- [What you should do]
Starting at the first line of the data below, write out each line exactly until you reach the line containing "bpy.data.objects.remove(o)", and include that line too.
** Start Material **
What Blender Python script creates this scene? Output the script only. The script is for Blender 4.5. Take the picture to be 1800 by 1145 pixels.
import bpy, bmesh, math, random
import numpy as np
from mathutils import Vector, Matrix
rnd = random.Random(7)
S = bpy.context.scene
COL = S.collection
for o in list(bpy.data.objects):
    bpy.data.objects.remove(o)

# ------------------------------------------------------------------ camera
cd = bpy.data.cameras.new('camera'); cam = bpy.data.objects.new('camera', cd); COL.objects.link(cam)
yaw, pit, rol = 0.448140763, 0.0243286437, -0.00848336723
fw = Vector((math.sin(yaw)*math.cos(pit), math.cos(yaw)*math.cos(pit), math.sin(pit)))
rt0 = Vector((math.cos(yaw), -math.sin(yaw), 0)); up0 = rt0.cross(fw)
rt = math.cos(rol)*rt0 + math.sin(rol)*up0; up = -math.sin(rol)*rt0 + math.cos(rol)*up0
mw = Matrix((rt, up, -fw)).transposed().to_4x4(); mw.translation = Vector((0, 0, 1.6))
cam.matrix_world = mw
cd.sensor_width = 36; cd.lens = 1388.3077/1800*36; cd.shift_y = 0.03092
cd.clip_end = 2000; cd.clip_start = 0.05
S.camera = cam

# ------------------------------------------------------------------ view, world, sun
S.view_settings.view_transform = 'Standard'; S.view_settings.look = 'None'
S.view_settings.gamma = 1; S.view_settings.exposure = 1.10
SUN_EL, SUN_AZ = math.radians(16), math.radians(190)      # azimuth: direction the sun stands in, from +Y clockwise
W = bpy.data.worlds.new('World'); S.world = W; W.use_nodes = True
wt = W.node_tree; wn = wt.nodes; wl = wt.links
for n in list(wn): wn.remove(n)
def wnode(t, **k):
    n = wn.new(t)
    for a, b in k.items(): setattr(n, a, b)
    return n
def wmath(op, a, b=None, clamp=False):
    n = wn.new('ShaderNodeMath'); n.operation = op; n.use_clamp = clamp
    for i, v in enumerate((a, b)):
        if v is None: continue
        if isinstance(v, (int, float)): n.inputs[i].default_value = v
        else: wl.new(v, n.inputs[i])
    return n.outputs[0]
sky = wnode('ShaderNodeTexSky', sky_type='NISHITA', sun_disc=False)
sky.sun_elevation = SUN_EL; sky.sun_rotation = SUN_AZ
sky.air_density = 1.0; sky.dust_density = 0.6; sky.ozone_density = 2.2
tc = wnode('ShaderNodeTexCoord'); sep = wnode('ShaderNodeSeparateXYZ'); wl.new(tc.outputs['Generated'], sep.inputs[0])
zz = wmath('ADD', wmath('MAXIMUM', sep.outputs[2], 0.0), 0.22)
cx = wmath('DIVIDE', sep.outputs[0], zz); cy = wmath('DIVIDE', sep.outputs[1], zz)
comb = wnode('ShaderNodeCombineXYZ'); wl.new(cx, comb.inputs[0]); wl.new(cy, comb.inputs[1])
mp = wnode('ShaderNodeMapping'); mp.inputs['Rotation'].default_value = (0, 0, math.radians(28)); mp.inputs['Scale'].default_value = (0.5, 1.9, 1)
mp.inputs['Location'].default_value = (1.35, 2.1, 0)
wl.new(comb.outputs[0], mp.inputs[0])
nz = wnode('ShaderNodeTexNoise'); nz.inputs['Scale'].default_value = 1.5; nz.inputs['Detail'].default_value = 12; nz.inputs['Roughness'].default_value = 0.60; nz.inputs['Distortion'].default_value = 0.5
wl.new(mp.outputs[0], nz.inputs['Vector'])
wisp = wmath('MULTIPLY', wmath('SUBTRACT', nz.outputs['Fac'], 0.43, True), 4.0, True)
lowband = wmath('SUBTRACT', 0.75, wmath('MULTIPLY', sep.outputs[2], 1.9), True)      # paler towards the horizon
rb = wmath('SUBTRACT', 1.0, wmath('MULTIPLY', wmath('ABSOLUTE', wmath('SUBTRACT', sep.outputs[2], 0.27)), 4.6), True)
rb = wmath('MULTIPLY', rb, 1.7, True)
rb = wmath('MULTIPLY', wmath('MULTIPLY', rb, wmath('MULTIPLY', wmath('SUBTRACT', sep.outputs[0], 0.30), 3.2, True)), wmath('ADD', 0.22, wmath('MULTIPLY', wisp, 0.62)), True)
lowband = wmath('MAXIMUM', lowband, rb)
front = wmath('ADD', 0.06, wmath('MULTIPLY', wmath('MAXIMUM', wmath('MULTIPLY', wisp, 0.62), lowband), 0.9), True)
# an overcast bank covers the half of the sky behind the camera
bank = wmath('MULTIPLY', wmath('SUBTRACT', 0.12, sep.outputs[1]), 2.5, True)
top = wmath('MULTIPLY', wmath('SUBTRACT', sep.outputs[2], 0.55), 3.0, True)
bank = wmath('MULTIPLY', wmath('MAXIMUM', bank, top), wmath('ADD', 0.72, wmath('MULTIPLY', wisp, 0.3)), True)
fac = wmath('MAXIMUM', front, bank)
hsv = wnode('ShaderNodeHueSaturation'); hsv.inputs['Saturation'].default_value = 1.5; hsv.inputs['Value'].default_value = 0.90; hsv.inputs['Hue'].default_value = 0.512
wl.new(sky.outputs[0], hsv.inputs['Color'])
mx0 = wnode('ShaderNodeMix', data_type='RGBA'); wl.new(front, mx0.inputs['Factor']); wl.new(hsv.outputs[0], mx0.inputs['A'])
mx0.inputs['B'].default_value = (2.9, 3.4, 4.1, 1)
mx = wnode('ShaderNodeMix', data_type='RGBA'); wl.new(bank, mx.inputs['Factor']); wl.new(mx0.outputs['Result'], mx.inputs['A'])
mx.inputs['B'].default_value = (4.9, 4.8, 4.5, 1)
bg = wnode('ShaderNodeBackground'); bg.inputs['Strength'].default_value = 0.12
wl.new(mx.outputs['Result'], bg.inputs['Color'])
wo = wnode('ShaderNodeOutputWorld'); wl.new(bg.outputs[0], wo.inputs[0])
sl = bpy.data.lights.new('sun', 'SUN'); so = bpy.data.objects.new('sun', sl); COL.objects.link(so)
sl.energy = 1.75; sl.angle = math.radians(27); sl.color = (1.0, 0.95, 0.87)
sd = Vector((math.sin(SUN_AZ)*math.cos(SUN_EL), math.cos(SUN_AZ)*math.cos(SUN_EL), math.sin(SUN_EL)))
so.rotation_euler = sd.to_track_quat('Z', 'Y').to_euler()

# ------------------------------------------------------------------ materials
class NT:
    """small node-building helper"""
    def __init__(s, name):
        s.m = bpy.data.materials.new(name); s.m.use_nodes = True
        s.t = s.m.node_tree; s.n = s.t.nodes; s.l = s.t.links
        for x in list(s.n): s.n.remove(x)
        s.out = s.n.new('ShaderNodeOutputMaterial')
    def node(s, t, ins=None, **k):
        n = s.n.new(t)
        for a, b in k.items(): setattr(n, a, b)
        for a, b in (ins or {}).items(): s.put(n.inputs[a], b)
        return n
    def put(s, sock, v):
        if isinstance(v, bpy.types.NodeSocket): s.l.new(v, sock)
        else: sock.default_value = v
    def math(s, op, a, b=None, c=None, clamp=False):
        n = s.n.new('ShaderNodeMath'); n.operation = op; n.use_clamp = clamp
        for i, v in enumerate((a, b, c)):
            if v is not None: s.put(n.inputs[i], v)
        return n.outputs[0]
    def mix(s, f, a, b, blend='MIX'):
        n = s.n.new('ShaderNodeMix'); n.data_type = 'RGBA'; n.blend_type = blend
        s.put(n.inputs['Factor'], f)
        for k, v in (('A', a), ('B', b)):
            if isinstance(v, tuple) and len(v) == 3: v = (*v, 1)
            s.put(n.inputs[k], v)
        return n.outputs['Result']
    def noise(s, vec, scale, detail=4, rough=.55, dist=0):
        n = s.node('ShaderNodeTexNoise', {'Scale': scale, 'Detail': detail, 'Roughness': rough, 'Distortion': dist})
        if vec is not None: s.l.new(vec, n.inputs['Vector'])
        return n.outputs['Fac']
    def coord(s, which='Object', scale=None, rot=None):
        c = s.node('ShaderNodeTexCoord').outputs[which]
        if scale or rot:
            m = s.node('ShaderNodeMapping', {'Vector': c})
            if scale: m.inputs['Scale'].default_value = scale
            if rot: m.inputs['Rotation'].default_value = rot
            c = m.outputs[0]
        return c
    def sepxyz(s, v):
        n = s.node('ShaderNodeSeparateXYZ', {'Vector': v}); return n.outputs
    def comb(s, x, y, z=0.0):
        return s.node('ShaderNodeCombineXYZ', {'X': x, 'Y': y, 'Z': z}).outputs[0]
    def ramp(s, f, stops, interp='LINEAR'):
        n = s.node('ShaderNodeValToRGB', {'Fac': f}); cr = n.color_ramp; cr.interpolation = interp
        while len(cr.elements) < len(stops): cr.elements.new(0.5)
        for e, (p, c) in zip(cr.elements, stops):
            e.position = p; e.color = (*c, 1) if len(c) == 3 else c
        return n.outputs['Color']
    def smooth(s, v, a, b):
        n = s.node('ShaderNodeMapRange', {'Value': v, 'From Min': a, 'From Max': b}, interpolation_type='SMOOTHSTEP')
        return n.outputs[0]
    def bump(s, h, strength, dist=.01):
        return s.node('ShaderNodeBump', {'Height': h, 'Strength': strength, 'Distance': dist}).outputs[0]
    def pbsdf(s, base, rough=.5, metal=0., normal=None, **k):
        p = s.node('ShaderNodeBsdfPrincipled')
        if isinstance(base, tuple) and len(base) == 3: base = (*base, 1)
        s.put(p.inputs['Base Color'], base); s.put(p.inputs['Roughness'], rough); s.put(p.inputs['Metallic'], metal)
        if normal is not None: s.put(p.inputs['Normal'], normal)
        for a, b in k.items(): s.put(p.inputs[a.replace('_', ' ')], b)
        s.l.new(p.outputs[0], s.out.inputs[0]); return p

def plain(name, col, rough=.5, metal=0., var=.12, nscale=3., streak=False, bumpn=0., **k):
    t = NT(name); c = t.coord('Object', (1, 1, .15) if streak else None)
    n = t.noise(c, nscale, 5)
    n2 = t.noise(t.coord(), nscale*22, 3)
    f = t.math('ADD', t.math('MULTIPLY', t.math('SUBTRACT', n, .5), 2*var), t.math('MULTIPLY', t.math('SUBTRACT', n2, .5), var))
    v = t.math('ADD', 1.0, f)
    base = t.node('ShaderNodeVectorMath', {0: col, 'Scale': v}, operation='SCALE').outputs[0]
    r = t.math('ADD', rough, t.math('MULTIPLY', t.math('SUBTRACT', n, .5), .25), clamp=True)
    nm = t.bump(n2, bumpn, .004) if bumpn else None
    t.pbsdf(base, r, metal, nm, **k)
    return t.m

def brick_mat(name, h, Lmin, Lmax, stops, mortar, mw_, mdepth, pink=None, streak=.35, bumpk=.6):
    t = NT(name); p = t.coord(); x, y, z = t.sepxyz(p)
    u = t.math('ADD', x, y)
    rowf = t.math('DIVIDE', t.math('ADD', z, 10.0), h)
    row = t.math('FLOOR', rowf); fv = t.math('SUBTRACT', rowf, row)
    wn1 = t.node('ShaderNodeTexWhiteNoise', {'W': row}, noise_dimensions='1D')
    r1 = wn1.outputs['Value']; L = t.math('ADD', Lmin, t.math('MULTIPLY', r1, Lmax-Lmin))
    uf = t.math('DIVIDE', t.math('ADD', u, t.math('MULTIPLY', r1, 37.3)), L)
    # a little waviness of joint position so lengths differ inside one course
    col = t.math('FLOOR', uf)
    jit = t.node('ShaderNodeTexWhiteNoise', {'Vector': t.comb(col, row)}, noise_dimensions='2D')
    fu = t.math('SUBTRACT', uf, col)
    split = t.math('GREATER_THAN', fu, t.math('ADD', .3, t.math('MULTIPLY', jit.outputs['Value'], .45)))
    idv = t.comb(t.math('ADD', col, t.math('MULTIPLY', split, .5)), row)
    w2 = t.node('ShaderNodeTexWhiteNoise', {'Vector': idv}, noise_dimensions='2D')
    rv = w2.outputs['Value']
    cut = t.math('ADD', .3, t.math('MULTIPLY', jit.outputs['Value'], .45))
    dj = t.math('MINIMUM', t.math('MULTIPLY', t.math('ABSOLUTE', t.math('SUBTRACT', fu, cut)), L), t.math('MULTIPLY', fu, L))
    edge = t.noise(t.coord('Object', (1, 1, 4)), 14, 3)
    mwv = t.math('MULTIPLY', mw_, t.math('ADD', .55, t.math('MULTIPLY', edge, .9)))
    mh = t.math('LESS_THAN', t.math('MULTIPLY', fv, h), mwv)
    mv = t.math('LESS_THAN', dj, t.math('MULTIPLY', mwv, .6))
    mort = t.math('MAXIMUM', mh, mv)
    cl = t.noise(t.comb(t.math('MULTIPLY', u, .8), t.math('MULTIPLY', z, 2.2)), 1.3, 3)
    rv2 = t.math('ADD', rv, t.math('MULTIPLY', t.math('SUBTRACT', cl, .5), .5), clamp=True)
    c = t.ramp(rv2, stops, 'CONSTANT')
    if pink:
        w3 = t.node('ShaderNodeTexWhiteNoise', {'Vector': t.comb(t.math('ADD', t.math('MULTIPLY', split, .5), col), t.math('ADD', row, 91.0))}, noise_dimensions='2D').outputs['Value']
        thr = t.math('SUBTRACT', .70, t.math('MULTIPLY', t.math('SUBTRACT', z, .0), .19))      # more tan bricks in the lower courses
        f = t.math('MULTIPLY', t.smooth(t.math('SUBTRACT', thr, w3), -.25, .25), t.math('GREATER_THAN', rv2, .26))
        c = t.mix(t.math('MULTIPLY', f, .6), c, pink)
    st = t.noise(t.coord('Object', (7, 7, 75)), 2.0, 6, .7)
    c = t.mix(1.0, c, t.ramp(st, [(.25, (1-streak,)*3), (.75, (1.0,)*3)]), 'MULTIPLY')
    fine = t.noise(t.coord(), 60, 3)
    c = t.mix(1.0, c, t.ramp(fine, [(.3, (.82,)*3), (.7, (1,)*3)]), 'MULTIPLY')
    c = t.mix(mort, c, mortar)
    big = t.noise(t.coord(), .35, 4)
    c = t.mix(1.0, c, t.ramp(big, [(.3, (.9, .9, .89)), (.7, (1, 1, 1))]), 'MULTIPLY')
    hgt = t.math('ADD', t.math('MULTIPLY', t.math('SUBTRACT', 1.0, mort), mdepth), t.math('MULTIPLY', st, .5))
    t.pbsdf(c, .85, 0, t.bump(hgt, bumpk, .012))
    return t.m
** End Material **
- [Answer]
What Blender Python script creates this scene? Output the script only. The script is for Blender 4.5. Take the picture to be 1800 by 1145 pixels.
import bpy, bmesh, math, random
import numpy as np
from mathutils import Vector, Matrix
rnd = random.Random(7)
S = bpy.context.scene
COL = S.collection
for o in list(bpy.data.objects):
    bpy.data.objects.remove(o)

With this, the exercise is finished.